Using Survey Research To Evaluate Communications Campaigns
This paper outlines the questions you need to ask in the design stages of a communications campaign to make sure you are doing survey research only when you need it. It includes a brief overview of the different types of survey methodologies and their advantages and disadvantages.
According to the paper, these are the three main requirements for a survey to produce meaningful results:
- You have a targeted, identifiable audience whose attitudes can be measured.
- You need to know more about how your media or other outreach affected an audience’s awareness and feelings. (Unlike attitudes, behavior can be measured in other ways.)
- High levels of resources are spent communicating to a narrowly defined audience.
Some further questions explored in the paper should help you decide whether survey research is an effective and practical choice, as opposed to e.g. content analysis (measuring quantity and quality of media exposure), or counting website hits or signatures on a petition.
- Can you clearly define your audience for communication?

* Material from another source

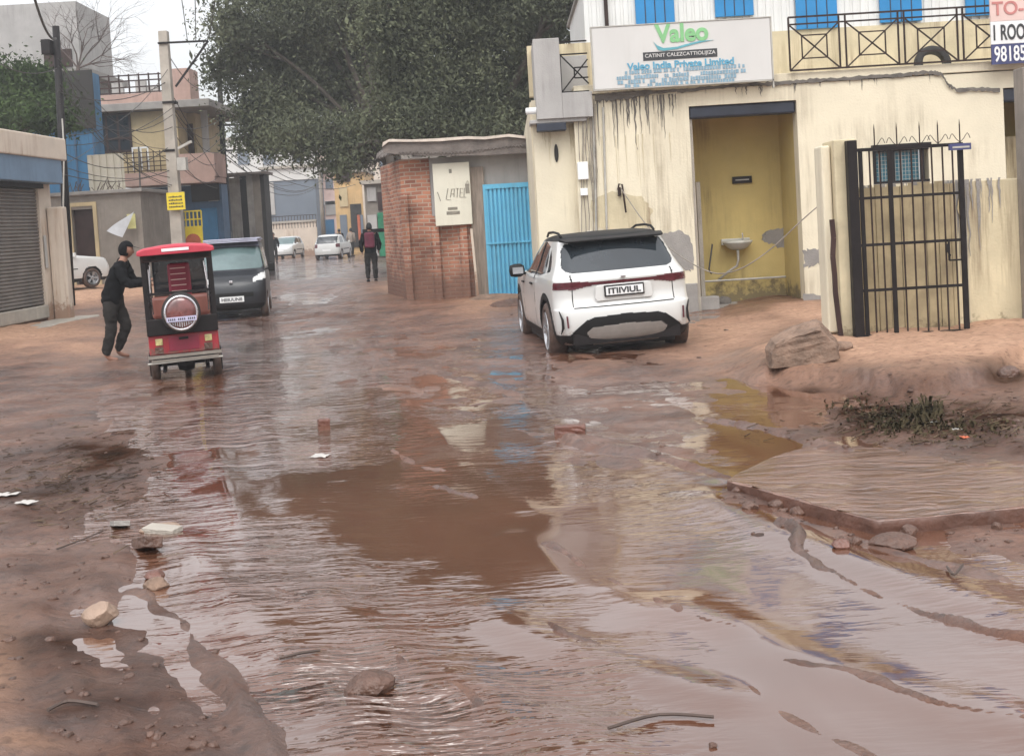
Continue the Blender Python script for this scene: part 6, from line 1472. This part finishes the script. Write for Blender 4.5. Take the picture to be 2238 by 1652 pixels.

Can you find
the audience members? - Is your audience targeted enough for you to reach with available resources?
- Do you have a definite period in which your audience is receiving
campaign communications? - Is there a more direct way to evaluate the audience and its response to your communication? Are there alternative measures that make more sense?

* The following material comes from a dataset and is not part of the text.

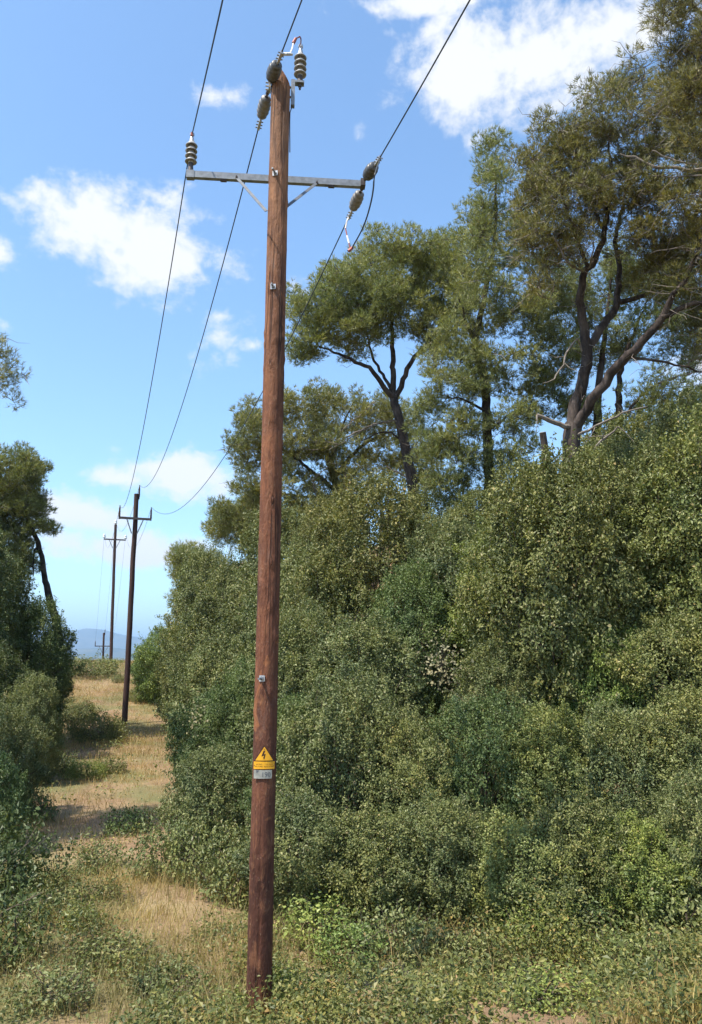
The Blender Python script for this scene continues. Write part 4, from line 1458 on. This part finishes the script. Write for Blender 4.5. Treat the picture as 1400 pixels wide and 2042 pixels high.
# ------------------------------------------------------------------ shrubs
GR = 'shrubs of the bank to the right of the path'
S = [  # px, top py, Y, width px, tint, label
    # front row along the weeds
    (395, 1640, 11.6, 205, 'mid', 'rounded shrub bulging over the path edge left of the pole foot'),
    (470, 1700, 10.6, 130, 'olive', 'low olive shrub directly left of the front pole foot'),
    (600, 1590, 10.3, 230, 'mid', 'leafy green shrub right beside the front pole below the number plate'),
    (745, 1625, 10.0, 220, 'olive', 'second low shrub to the right of the front pole foot'),
    (880, 1600, 10.0, 210, 'mid', 'third low shrub to the right of the front pole foot'),
    (1010, 1640, 9.8, 210, 'light', 'paler low shrub in the middle of the front row'),
    (1150, 1600, 9.8, 220, 'olive', 'fourth low shrub of the front row, counted from the pole'),
    (1280, 1640, 9.5, 200, 'yellow', 'yellowish low shrub near the right end of the front row'),
    (1400, 1560, 9.4, 230, 'mid', 'low shrub of the front row cut by the right picture edge'),
    # second row
    (440, 1495, 12.9, 200, 'mid', 'medium green shrub left of the pole at warning sign height'),
    (590, 1400, 12.2, 170, 'deep', 'deep green shrub touching the pole just above the warning sign'),
    (690, 1370, 11.7, 240, 'mid', 'broad grey-green shrub right of the warning sign'),
    (830, 1440, 11.3, 200, 'olive', 'olive shrub below the white-flowered bush'),
    (960, 1400, 11.2, 220, 'deep', 'darker glossy shrub in the middle of the bank'),
    (1095, 1420, 11.0, 200, 'light', 'pale green shrub under the bright broad-leaved bush'),
    (1235, 1420, 10.9, 220, 'mid', 'green shrub in the lower part of the bank below the shaded hollow'),
    (1380, 1390, 10.7, 230, 'olive', 'olive shrub by the right edge, at the height of the warning sign'),
    # third row
    (440, 1385, 16.0, 170, 'deep', 'dark shrub with small pale blossoms left of the pole'),
    (600, 1230, 14.2, 200, 'mid', 'green shrub behind the pole, above the through bolt'),
    (735, 1250, 13.5, 230, 'grey', 'grey-green shrub above the broad one right of the warning sign'),
    (1000, 1290, 12.5, 190, 'mid', 'green shrub in the shade under the yellow-green dome'),
    (1195, 1260, 12.4, 190, 'bright', 'bright green broad-leaved bush beside a dark hollow'),
    (1340, 1230, 12.1, 260, 'olive', 'large olive shrub below the biggest dome at the right'),
    # fourth row
    (450, 1280, 20.0, 200, 'mid', 'green shrub left of the pole, third from the bottom'),
    (585, 1105, 17.8, 200, 'mid', 'green shrub emerging right of the pole below the brownish pine'),
    (745, 965, 17.0, 250, 'brown', 'tall brown-tinged dome below the forked round-topped pine'),
    (650, 1120, 16.0, 180, 'olive', 'olive shrub tucked under the brown-tinged dome'),
    (830, 1130, 15.0, 160, 'deep', 'dark green shrub at the foot of the brown-tinged dome'),
    (905, 1045, 15.6, 190, 'grey', 'fine-leaved grey shrub between the brown dome and yellow-green dome'),
    (1045, 1050, 13.9, 280, 'yellow', 'yellow-green dome in sunlight under the large pine trunk'),
    (1290, 1000, 13.5, 300, 'light', 'biggest pale olive dome on the right of the bank'),
    (1410, 950, 13.0, 230, 'olive', 'tall olive shrub cut by the right edge beside the biggest dome'),
    # upper row
    (1165, 915, 13.3, 150, 'olive', 'dull green shrub hiding the lower trunk of the large pine'),
    (1262, 835, 17.6, 220, 'olive', 'shrub in the shade behind the large pine, right of its trunk'),
    (1385, 800, 16.6, 220, 'mid', 'shrub behind the low branches of the large pine by the right edge'),
    (1080, 932, 12.9, 100, 'olive', 'small shrub in front of the sawn limb'),
    (1195, 905, 15.4, 170, 'olive', 'dull shrub around the foot of the large pine'),
    (1090, 940, 17.0, 150, 'olive', 'olive shrub behind the sawn limb of the large pine'),
    (1240, 885, 16.2, 190, 'mid', 'green shrub right of the large pine trunk'),
    (1310, 895, 13.4, 210, 'mid', 'fresh green tall shrub to the right of the large pine'),
    (1415, 835, 12.6, 220, 'light', 'tallest fresh green shrub at the right edge'),
    (850, 985, 19.5, 170, 'olive', 'shrub at the foot of the forked round-topped pine'),
    (965, 985, 18.3, 170, 'olive', 'shrub at the foot of the slender pine'),
    (560, 1020, 24.0, 190, 'mid', 'shrub below the brownish pine, directly behind the pole'),
    (660, 1000, 21.5, 150, 'brown', 'dry-looking shrub under the brownish pine'),
    # along the path into the distance
    (470, 1130, 27.0, 190, 'mid', 'tall green shrub under the small pine left of the pole'),
    (420, 1100, 36.0, 150, 'mid', 'far tall shrub between the small pine and the farthest pine'),
    (420, 1215, 29.0, 170, 'olive', 'olive shrub beside the path below the farthest pine'),
    (338, 1252, 37.0, 130, 'bright', 'bright shrub where the path reaches the hill crest'),
    (306, 1300, 42.0, 80, 'olive', 'small shrub at the right side of the hill crest'),
    (425, 1330, 26.0, 130, 'mid', 'shrub beside the path, right of the second pole foot'),
    (500, 1330, 16.5, 150, 'deep', 'dark shrub showing at the left rim of the pole above the sign'),
]
for a in S:
    shrub(a[0], a[1], a[2], a[3] * (1.0 if a[2] < 14 and a[0] > 480 else 1.0), a[4], a[5], GR)
GLf = 'shrubs left of the path'
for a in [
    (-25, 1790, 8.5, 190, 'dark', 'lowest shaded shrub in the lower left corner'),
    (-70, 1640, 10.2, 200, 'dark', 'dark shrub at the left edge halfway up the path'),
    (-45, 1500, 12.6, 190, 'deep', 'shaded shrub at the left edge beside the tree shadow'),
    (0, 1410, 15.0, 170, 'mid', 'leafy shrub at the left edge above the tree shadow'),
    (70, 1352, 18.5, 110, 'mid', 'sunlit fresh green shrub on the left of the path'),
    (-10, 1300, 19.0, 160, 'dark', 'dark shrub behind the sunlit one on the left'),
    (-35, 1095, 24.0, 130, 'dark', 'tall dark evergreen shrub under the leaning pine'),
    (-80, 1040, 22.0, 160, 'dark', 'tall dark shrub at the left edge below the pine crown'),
    (80, 1200, 25.0, 66, 'deep', 'upright shrub hiding the foot of the leaning pine'),
    (98, 1270, 33.0, 50, 'deep', 'narrow dark shrub left of the mountains'),
    (80, 1325, 36.0, 80, 'olive', 'low olive shrub on the left shoulder of the hill crest'),
    (165, 1314, 45.0, 130, 'olive', 'low broad shrub on the crest in front of the far poles'),
    (222, 1316, 51.0, 60, 'yellow', 'small bush round the foot of the crest pole'),
    (115, 1352, 40.0, 60, 'olive', 'scrubby bush below the crest on the left'),
]:
    shrub(*a, GLf)
GB = 'small bushes on the path'
for px, py, wpx, hpx, tint, lb in [
    (190, 1738, 80, 45, 'mid', 'small round bush in the middle of the path below the tree shadow'),
    (112, 1775, 60, 34, 'olive', 'small bush at the left path edge below the tree shadow'),
    (150, 1800, 70, 28, 'mid', 'low bush on the left of the path near the bare patch'),
    (213, 1800, 40, 34, 'olive', 'tiny upright bush beside the bare patch of the path'),
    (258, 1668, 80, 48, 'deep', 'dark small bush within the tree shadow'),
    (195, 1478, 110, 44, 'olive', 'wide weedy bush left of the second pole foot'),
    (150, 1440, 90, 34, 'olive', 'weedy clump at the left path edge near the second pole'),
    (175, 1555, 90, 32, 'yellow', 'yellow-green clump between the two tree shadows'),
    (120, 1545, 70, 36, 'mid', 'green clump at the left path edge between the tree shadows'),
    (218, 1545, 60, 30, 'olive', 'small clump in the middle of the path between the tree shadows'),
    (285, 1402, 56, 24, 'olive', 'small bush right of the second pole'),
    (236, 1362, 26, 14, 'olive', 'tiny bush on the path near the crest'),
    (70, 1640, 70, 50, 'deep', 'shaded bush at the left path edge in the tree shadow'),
    (60, 1850, 90, 60, 'mid', 'leafy bush in the lower left beside the weeds'),
    (165, 1855, 80, 40, 'yellow', 'pale weedy bush at the lower end of the bare patch'),
    (560, 2000, 110, 60, 'yellow', 'fresh bramble at the right of the pole foot'),
    (470, 2030, 110, 45, 'yellow', 'fresh bramble at the left of the pole foot'),
    (700, 1920, 130, 60, 'bright', 'green bramble right of the pole foot'),
    (1260, 1950, 170, 80, 'light', 'broad-leaved weed clump in the lower right corner'),
    (330, 1990, 150, 60, 'mid', 'bramble clump in the weeds left of the pole foot'),
    (640, 1880, 150, 70, 'yellow', 'low bramble at the foot of the bank, nearest the pole'),
    (800, 1900, 160, 75, 'mid', 'low bramble at the foot of the bank, second from the pole'),
    (930, 1930, 140, 60, 'olive', 'low bramble at the foot of the bank, third from the pole'),
    (1070, 1900, 160, 80, 'yellow', 'yellow-green bramble at the foot of the bank under the pale shrub'),
    (1180, 1880, 130, 70, 'deep', 'dark little bramble at the foot of the bank'),
    (1370, 1900, 170, 110, 'mid', 'leafy bramble at the foot of the bank by the right edge'),
    (850, 2010, 170, 50, 'olive', 'sprawling weed clump at the lower picture edge'),
    (1090, 2005, 170, 55, 'yellow', 'pale sprawling weed clump at the lower picture edge'),
    (220, 1930, 150, 50, 'olive', 'weed clump left of the pole at the end of the bare patch'),
    (110, 2010, 150, 60, 'mid', 'weed clump in the lower left corner'),
]:
    g_ = on_ground(px, py)
    shrub(px, py - hpx * 1.15, g_[1], wpx, tint, lb, GB, 'small_bush', 'bush', base=(g_[0], g_[1], g_[2] - .03))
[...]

The paper goes on to discuss briefly three types of survey and their methodologies:
- Benchmark polls define where an audience stands in order either to inform a communications strategy or to set a marker for future polling of the same audience.
- Pre and post polls are taken just before your campaign begins and just after it ends to measure recall of your communications: both whether the audience recalls it at all, and, if they do, what they specifically remember.
- Tracking surveys are polls that take place during campaign activities involving roughly the same number of interviews every day for a given period, in order to discover which message or type of media breaks through.